**Work instructions:**
Leaving out the pictures, retype the lines from the beginning of the listing through the line containing "sc.camera = cam".

**Recorded information:**
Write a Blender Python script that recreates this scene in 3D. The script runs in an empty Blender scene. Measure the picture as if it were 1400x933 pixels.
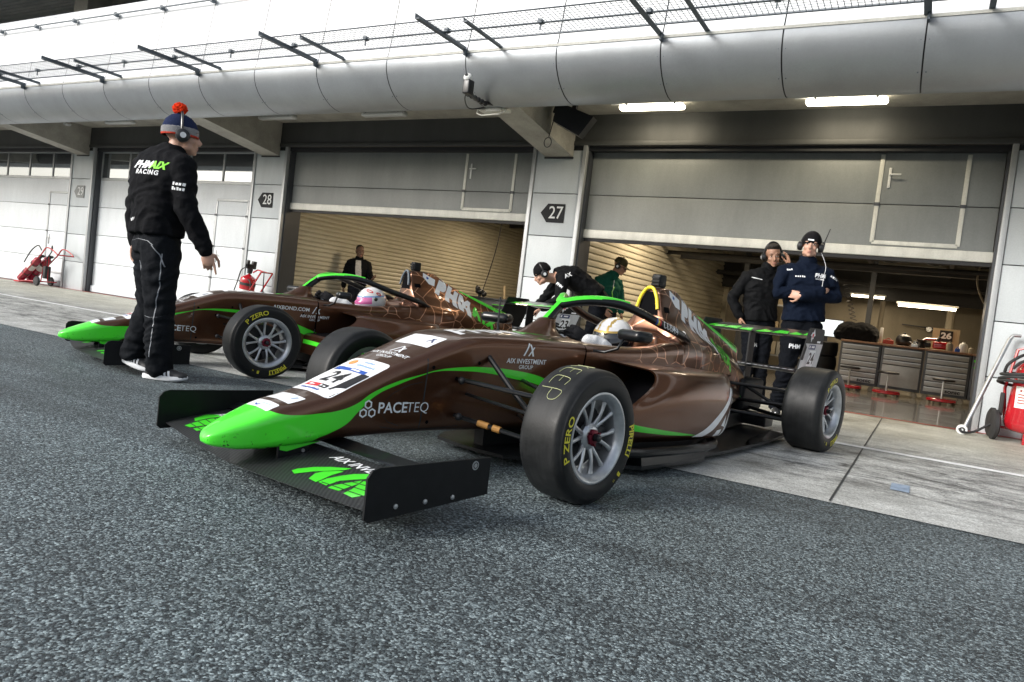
import bpy, bmesh, math, random
from math import sin, cos, pi, radians, sqrt, atan2
from mathutils import Vector, Matrix, noise
from mathutils.bvhtree import BVHTree

sc = bpy.context.scene
COL = sc.collection

# ------------------------------------------------------------------ camera
YAW, PITCH, ROLL, EYE = -0.506915570, -0.0474966565, 0.117142478, 0.733901
cd = bpy.data.cameras.new('camera'); cam = bpy.data.objects.new('camera', cd); COL.objects.link(cam)
cd.sensor_width = 36.0; cd.lens = 1006.626 / 1400 * 36.0
cd.clip_start = 0.05; cd.clip_end = 2000
_f = Vector((sin(YAW)*cos(PITCH), cos(YAW)*cos(PITCH), sin(PITCH)))
_r = Vector((cos(YAW), -sin(YAW), 0)); _u = _r.cross(_f)
_r2 = cos(ROLL)*_r + sin(ROLL)*_u; _u2 = -sin(ROLL)*_r + cos(ROLL)*_u
_m = Matrix((_r2, _u2, -_f)).transposed().to_4x4(); _m.translation = (0, 0, EYE)
cam.matrix_world = _m
sc.camera = cam

# ------------------------------------------------------------------ world, sun, exposure
SUN_EL, SUN_AZ = 27, -34        # the sun stands behind the camera, to its left (azimuth from -Y towards -X)
w = bpy.data.worlds.new('World'); sc.world = w; w.use_nodes = True
nt = w.node_tree; nt.nodes.clear()
sky = nt.nodes.new('ShaderNodeTexSky'); sky.sky_type = 'NISHITA'; sky.sun_disc = False
sky.sun_elevation = radians(SUN_EL); sky.air_density = 1.0; sky.dust_density = 3.0; sky.ozone_density = 1.0
hs = nt.nodes.new('ShaderNodeHueSaturation'); hs.inputs['Saturation'].default_value = 0.50
hs.inputs['Value'].default_value = 1.0
bg = nt.nodes.new('ShaderNodeBackground'); bg.inputs['Strength'].default_value = 0.125
wo = nt.nodes.new('ShaderNodeOutputWorld')
nt.links.new(sky.outputs[0], hs.inputs['Color']); nt.links.new(hs.outputs[0], bg.inputs[0]); nt.links.new(bg.outputs[0], wo.inputs[0])
sl = bpy.data.lights.new('sun', 'SUN'); sl.energy = 1.5; sl.angle = radians(16); sl.color = (1, 0.98, 0.95)
sun = bpy.data.objects.new('sun', sl); COL.objects.link(sun)
_sd = Vector((sin(radians(SUN_AZ))*cos(radians(SUN_EL)), -cos(radians(SUN_AZ))*cos(radians(SUN_EL)), sin(radians(SUN_EL))))
sun.rotation_euler = _sd.to_track_quat('Z', 'Y').to_euler()
sun.location = (-6, -8, 12)
sky.sun_rotation = atan2(_sd.x, _sd.y)
sc.view_settings.view_transform = 'Standard'; sc.view_settings.look = 'None'
sc.view_settings.exposure = 0.88; sc.view_settings.gamma = 1
sc.render.engine = 'CYCLES'
sc.cycles.use_denoising = True
sc.cycles.max_bounces = 7; sc.cycles.diffuse_bounces = 3; sc.cycles.glossy_bounces = 4
sc.cycles.caustics_reflective = False; sc.cycles.caustics_refractive = False
sc.cycles.sample_clamp_indirect = 4

# ------------------------------------------------------------------ materials
MATS = {}
def mat(name, col, rough=0.6, metal=0.0, coat=0.0, spec=0.5, emit=None, estr=0.0, bump=None, var=None, coat_r=0.05, sheen=0.0, trans=0.0):
    """bump=(scale, strength, distance, stretch); var=(scale, amount)"""
    m = bpy.data.materials.new(name); m.use_nodes = True
    n = m.node_tree; b = n.nodes['Principled BSDF']
    b.inputs['Base Color'].default_value = (*col, 1); b.inputs['Roughness'].default_value = rough
    b.inputs['Metallic'].default_value = metal; b.inputs['Coat Weight'].default_value = coat
    b.inputs['Coat Roughness'].default_value = coat_r
    b.inputs['Specular IOR Level'].default_value = spec
    if sheen: b.inputs['Sheen Weight'].default_value = sheen
    if trans: b.inputs['Transmission Weight'].default_value = trans
    if emit: b.inputs['Emission Color'].default_value = (*emit, 1); b.inputs['Emission Strength'].default_value = estr
    tc = n.nodes.new('ShaderNodeTexCoord')
    if bump:
        mp = n.nodes.new('ShaderNodeMapping'); n.links.new(tc.outputs['Object'], mp.inputs[0])
        mp.inputs['Scale'].default_value = bump[3] if len(bump) > 3 else (1, 1, 1)
        nz = n.nodes.new('ShaderNodeTexNoise'); nz.inputs['Scale'].default_value = bump[0]; nz.inputs['Detail'].default_value = 4
        n.links.new(mp.outputs[0], nz.inputs['Vector'])
        bp = n.nodes.new('ShaderNodeBump'); bp.inputs['Strength'].default_value = bump[1]; bp.inputs['Distance'].default_value = bump[2]
        n.links.new(nz.outputs[0], bp.inputs['Height']); n.links.new(bp.outputs[0], b.inputs['Normal'])
    if var:
        nz = n.nodes.new('ShaderNodeTexNoise'); nz.inputs['Scale'].default_value = var[0]; nz.inputs['Detail'].default_value = 6
        nz.inputs['Roughness'].default_value = 0.65
        n.links.new(tc.outputs['Object'], nz.inputs['Vector'])
        mx = n.nodes.new('ShaderNodeMix'); mx.data_type = 'RGBA'; mx.blend_type = 'MULTIPLY'; mx.inputs[0].default_value = 1
        mr = n.nodes.new('ShaderNodeMapRange'); mr.inputs[1].default_value = 0.3; mr.inputs[2].default_value = 0.7
        mr.inputs[3].default_value = 1 - var[1]; mr.inputs[4].default_value = 1 + var[1]*0.6
        n.links.new(nz.outputs[0], mr.inputs[0])
        mx.inputs[6].default_value = (*col, 1); n.links.new(mr.outputs[0], mx.inputs[7])
        n.links.new(mx.outputs[2], b.inputs['Base Color'])
        rr = n.nodes.new('ShaderNodeMapRange'); rr.inputs[3].default_value = min(1, rough*1.15); rr.inputs[4].default_value = rough*0.85
        n.links.new(nz.outputs[0], rr.inputs[0]); n.links.new(rr.outputs[0], b.inputs['Roughness'])
    MATS[name] = m
    return m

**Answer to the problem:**
Write a Blender Python script that recreates this scene in 3D. The script runs in an empty Blender scene. Measure the picture as if it were 1400x933 pixels.
import bpy, bmesh, math, random
from math import sin, cos, pi, radians, sqrt, atan2
from mathutils import Vector, Matrix, noise
from mathutils.bvhtree import BVHTree

sc = bpy.context.scene
COL = sc.collection

# ------------------------------------------------------------------ camera
YAW, PITCH, ROLL, EYE = -0.506915570, -0.0474966565, 0.117142478, 0.733901
cd = bpy.data.cameras.new('camera'); cam = bpy.data.objects.new('camera', cd); COL.objects.link(cam)
cd.sensor_width = 36.0; cd.lens = 1006.626 / 1400 * 36.0
cd.clip_start = 0.05; cd.clip_end = 2000
_f = Vector((sin(YAW)*cos(PITCH), cos(YAW)*cos(PITCH), sin(PITCH)))
_r = Vector((cos(YAW), -sin(YAW), 0)); _u = _r.cross(_f)
_r2 = cos(ROLL)*_r + sin(ROLL)*_u; _u2 = -sin(ROLL)*_r + cos(ROLL)*_u
_m = Matrix((_r2, _u2, -_f)).transposed().to_4x4(); _m.translation = (0, 0, EYE)
cam.matrix_world = _m
sc.camera = cam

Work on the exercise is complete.